Daha önce muhalifleri sadece ‘öldürücü olmayan silahlarla’ desteklemekten yana olan ABD, silahlandırmaya destek vererek Suudi pozisyonuna yaklaşırken; Suudiler de Suriye’de kimlere ne tür silahlar verileceğine dair son kararı ABD’nin vermesini kabul ederek Washington’a yaklaşmış oluyor.
Obama’nın Suriye’ye müdahaleden vazgeçmesi ve İran’la nükleer anlaşmaya varması sebebiyle Washington’u istihbarat paylaşmamakla tehdit eden Bender’in üç ay uzaklaştırıldığı görevine yeniden döneceğinin açıklanması ve Prens Mukrin’in veliaht yardımcısı olarak atanması aradaki buzların eridiğini gösteriyor.
Obama’nın son Riyad ziyareti sırasında verilen mesajlar, Suudi şahinlerin liderlik rolüne güvenoyu şeklinde okunabilir.
Suudi şahinler Direniş Eksenine karşı İsrail’le açık işbirliğine hevesli olmalarından ve bölge Arap Baharı öncesinin siyasi elitlerini yeniden sahneye taşıyabilme kapasitelerinden dolayı Washington’un güvenoyunu hak ediyor.

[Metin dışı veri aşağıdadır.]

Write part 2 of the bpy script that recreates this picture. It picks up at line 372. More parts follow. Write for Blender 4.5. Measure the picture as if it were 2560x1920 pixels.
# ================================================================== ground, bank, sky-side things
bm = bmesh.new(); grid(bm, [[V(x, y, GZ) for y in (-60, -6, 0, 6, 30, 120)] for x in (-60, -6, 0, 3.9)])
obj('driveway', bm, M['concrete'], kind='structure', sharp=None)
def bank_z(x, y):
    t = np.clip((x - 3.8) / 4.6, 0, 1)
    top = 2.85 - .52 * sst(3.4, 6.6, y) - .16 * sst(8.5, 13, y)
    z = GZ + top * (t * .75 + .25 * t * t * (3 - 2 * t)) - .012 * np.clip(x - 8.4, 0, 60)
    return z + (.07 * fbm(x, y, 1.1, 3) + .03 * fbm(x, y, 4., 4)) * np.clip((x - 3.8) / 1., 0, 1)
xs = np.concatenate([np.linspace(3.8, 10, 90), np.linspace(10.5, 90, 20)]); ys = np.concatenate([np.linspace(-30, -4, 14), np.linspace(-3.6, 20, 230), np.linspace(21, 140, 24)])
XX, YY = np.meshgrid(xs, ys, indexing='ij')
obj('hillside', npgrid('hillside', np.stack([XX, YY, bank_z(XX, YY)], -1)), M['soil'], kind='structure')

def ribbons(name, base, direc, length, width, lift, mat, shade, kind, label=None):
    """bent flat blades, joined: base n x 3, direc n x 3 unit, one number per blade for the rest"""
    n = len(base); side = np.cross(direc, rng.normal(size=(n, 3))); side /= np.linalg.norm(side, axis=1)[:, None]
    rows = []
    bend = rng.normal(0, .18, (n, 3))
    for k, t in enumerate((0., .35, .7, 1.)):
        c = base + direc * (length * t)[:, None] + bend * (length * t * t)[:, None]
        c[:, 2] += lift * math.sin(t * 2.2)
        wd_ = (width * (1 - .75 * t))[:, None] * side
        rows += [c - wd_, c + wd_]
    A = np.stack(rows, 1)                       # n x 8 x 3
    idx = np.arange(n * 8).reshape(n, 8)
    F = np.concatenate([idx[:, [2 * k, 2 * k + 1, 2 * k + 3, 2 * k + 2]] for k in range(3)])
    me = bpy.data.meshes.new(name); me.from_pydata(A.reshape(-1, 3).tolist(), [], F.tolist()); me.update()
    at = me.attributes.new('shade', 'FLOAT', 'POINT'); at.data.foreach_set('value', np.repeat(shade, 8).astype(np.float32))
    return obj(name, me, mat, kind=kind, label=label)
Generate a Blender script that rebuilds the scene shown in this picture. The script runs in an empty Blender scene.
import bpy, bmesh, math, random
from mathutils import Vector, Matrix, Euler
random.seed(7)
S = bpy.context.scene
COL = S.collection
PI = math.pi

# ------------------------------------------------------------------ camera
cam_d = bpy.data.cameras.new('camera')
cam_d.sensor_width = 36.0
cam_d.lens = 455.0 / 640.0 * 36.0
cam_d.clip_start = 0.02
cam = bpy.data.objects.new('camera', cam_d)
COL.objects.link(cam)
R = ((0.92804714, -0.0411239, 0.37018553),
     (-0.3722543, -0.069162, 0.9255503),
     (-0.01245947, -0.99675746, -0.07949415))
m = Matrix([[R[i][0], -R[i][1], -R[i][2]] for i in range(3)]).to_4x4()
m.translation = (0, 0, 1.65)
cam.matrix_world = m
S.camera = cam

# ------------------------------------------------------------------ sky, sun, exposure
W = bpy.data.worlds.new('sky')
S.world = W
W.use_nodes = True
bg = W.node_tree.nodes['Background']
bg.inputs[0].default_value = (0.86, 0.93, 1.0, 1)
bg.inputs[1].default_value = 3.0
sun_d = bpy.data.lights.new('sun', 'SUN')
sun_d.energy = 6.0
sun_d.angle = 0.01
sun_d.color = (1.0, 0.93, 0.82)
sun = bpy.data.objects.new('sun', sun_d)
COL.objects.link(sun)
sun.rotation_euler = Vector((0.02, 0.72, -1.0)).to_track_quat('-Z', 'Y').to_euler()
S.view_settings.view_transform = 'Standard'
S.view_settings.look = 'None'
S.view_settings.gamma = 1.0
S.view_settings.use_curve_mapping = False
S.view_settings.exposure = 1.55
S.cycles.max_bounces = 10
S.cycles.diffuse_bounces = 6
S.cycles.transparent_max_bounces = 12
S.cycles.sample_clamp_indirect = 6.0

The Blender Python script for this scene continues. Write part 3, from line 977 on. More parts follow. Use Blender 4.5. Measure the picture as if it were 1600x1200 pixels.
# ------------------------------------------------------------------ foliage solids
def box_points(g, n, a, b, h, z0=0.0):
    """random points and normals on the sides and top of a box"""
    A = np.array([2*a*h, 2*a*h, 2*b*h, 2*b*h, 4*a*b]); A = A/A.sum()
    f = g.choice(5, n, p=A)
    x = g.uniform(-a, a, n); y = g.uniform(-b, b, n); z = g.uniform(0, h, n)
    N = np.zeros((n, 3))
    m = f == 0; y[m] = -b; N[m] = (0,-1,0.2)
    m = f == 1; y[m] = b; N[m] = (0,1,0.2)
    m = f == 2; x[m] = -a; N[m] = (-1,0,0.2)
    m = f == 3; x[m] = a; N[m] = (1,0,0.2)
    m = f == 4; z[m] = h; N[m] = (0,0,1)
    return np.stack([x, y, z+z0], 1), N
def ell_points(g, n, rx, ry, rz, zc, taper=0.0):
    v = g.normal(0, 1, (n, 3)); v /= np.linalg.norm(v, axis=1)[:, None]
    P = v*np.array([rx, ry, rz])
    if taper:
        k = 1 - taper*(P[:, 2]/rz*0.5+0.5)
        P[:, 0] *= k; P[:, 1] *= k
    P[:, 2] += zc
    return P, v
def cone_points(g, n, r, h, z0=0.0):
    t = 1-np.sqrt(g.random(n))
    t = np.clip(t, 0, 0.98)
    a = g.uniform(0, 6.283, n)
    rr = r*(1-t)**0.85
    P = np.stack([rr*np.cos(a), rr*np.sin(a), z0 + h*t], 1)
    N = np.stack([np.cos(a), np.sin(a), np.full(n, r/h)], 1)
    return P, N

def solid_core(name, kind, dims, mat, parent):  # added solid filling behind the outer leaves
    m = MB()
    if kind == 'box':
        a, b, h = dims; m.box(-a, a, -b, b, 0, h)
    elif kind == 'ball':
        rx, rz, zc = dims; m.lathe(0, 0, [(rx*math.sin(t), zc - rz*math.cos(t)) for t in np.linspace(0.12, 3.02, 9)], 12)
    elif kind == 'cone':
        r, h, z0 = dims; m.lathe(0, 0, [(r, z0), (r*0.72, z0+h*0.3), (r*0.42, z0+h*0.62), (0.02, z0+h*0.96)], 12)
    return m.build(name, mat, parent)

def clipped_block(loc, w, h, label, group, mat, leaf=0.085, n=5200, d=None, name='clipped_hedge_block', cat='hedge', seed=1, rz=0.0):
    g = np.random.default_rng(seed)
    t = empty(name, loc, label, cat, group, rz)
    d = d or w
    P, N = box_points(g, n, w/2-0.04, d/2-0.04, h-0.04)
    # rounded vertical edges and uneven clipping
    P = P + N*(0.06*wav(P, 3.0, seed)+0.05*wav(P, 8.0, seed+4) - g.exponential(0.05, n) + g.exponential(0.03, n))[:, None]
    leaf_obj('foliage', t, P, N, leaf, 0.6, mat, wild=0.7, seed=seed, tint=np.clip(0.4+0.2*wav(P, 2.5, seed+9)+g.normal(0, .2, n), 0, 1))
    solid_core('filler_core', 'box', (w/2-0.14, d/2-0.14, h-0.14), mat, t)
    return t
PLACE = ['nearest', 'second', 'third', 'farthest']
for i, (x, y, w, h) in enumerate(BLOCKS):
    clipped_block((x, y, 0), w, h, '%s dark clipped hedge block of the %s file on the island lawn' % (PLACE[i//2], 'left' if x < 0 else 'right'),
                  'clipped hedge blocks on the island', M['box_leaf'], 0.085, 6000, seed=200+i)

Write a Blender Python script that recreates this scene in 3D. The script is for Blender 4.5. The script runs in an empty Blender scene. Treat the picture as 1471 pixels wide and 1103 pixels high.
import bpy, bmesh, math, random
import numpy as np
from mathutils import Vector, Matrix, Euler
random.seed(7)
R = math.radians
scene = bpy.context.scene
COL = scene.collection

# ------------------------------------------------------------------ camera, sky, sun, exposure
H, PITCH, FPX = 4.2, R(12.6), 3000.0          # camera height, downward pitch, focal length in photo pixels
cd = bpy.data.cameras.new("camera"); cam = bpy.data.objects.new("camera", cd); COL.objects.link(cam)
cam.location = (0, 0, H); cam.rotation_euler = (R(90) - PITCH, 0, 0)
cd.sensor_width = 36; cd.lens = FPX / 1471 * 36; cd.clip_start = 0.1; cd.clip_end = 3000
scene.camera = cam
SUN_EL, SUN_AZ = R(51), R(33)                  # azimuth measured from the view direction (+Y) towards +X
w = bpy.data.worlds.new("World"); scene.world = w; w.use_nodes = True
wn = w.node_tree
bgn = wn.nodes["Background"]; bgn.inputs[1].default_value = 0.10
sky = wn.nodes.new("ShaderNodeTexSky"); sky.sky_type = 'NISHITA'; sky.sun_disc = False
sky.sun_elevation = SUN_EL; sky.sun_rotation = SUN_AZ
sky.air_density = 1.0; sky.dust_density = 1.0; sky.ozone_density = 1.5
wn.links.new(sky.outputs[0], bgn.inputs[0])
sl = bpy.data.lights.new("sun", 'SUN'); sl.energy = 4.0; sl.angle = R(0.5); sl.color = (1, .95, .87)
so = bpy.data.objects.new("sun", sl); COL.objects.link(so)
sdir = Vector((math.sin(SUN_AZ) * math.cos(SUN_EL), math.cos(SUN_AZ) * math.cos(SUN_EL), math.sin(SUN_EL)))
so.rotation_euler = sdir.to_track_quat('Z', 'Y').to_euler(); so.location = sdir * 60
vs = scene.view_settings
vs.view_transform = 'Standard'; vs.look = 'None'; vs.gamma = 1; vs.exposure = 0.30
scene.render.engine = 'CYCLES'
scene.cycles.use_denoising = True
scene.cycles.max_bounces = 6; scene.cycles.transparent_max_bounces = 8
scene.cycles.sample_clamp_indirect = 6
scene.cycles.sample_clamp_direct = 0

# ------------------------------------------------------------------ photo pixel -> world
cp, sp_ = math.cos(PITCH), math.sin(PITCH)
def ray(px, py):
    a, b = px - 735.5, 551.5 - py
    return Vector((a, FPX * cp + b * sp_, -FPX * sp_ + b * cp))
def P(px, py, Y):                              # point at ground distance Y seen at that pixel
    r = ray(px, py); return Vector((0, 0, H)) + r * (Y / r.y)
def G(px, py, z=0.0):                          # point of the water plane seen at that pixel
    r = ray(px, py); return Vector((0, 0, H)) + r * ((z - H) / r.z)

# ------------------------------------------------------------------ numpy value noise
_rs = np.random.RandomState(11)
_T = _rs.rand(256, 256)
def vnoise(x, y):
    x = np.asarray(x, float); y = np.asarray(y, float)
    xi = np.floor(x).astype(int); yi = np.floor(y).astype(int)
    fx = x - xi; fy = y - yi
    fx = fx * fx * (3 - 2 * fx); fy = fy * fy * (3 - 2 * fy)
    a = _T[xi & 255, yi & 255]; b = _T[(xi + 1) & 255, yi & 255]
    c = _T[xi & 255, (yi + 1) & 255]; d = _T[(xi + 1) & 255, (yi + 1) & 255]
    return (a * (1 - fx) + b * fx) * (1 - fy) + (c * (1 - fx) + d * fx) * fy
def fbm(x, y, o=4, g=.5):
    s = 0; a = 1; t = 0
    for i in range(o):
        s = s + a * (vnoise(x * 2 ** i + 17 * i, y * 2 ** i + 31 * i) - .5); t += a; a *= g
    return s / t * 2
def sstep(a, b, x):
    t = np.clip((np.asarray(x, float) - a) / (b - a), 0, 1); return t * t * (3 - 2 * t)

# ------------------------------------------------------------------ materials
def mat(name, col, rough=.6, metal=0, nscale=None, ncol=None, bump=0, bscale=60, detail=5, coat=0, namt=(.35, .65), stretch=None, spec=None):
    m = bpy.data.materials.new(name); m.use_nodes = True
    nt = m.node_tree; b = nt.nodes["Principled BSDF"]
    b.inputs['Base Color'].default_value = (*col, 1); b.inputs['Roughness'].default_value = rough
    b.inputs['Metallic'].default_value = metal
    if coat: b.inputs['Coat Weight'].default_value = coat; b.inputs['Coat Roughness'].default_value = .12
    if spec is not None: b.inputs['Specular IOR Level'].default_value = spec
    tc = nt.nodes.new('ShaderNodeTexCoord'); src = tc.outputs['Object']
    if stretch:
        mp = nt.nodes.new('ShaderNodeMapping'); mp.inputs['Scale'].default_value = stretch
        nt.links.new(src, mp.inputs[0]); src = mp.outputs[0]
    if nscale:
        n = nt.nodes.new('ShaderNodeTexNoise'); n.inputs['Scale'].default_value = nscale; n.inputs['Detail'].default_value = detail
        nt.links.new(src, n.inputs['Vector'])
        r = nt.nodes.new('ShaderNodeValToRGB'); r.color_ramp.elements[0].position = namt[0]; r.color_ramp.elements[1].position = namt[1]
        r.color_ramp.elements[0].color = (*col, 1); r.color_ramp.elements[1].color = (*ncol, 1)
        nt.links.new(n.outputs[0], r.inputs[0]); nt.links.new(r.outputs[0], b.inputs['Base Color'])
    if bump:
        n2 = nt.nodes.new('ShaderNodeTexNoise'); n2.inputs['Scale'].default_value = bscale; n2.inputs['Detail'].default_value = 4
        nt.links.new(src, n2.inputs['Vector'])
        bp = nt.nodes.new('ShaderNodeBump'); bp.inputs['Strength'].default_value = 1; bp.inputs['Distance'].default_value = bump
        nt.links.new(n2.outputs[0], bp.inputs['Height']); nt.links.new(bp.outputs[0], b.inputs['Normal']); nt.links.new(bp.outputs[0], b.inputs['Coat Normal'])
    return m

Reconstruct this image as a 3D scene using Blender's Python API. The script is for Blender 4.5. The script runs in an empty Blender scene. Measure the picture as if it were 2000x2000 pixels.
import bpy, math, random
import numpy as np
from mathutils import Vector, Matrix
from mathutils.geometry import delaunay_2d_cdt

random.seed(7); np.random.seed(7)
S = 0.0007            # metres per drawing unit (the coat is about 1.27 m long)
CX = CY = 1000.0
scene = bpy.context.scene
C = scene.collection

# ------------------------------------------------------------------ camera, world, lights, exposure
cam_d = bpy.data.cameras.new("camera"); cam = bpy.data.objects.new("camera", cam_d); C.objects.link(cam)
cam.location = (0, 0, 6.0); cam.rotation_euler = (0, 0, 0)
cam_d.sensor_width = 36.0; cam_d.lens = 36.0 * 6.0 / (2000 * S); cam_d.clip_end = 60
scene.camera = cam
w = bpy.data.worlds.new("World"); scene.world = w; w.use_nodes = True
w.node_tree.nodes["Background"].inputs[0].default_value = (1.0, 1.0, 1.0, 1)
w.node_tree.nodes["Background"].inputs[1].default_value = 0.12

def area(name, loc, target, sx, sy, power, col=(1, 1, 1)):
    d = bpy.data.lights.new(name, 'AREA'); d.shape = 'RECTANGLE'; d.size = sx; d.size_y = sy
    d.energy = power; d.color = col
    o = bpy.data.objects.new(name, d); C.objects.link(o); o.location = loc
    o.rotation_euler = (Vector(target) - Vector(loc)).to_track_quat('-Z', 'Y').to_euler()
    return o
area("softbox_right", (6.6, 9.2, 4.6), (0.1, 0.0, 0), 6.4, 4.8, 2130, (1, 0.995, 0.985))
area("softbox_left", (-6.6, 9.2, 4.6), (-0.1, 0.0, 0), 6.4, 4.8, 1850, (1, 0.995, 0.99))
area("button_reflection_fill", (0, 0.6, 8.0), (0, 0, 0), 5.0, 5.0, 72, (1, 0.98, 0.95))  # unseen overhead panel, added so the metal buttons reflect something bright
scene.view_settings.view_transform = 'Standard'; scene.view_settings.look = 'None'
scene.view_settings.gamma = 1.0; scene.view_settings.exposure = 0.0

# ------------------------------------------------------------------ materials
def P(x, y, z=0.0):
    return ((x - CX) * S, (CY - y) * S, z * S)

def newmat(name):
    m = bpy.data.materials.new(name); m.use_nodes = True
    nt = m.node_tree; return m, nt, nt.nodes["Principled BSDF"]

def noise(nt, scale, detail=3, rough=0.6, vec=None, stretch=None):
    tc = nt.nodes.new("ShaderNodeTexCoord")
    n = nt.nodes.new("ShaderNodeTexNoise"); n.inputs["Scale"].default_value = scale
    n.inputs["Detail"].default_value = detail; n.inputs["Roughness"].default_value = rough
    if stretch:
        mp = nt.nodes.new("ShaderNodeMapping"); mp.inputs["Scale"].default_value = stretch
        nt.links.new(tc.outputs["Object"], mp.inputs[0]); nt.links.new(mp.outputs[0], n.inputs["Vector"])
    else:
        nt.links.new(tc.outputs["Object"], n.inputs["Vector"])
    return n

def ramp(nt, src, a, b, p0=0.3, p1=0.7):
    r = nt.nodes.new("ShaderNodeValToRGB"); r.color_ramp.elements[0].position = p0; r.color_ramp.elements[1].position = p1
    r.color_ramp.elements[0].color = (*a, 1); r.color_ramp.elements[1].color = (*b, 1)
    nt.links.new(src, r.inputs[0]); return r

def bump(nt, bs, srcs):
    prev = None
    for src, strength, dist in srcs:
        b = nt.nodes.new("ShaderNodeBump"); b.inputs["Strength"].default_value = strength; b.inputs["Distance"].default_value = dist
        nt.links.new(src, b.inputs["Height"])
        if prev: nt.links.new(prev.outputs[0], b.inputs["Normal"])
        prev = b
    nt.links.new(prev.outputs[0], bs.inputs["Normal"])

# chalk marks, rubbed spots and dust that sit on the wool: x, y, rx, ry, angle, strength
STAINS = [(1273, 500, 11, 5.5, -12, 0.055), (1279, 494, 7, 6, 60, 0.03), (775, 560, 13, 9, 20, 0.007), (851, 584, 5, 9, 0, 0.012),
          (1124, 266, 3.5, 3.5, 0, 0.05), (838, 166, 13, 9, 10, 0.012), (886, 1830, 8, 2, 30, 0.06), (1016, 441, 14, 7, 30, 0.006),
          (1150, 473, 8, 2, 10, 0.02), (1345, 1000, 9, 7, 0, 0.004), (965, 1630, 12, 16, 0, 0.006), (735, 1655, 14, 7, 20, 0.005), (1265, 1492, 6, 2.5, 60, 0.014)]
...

Suudi şahinlerden beklenen şey sadece Doha ve Ankara gibi verilen liderlik rolünü abartıp kendilerini karar verici olarak görmemeleri ve Washington’u belirsiz maceralara sürüklememeleri.
Riyad’ın hazırladığı son terör örgütleri listesi, Suudi maceracılığının Suriye’de aşırı grupları güçlendiren Bender’le birlikte tedavi edilmiş olduğunu gösteriyor.
Abdunnasır’ın liderliğindeki ‘ilerici ve devrimci’ ruh, tıpkı şimdiki Direniş Ekseni gibi İsrail’i tanımıyordu. Camp David ruhu, İsrail’i ‘bir gerçeklik’ olarak tanıdı.
Katar liderliğindeki Arap Baharı ruhu, bölgedeki tehdit algısını değiştirdi, düşmanlık namlusunu İsrail yerine içeriye doğrulttu.
Suudi liderliğindeki yeni muhafazakar ruh ise bölgeyi başta Direniş Ekseni olmak üzere iç düşmana karşı İsrail’le işbirliğine taşıma kararlılığında.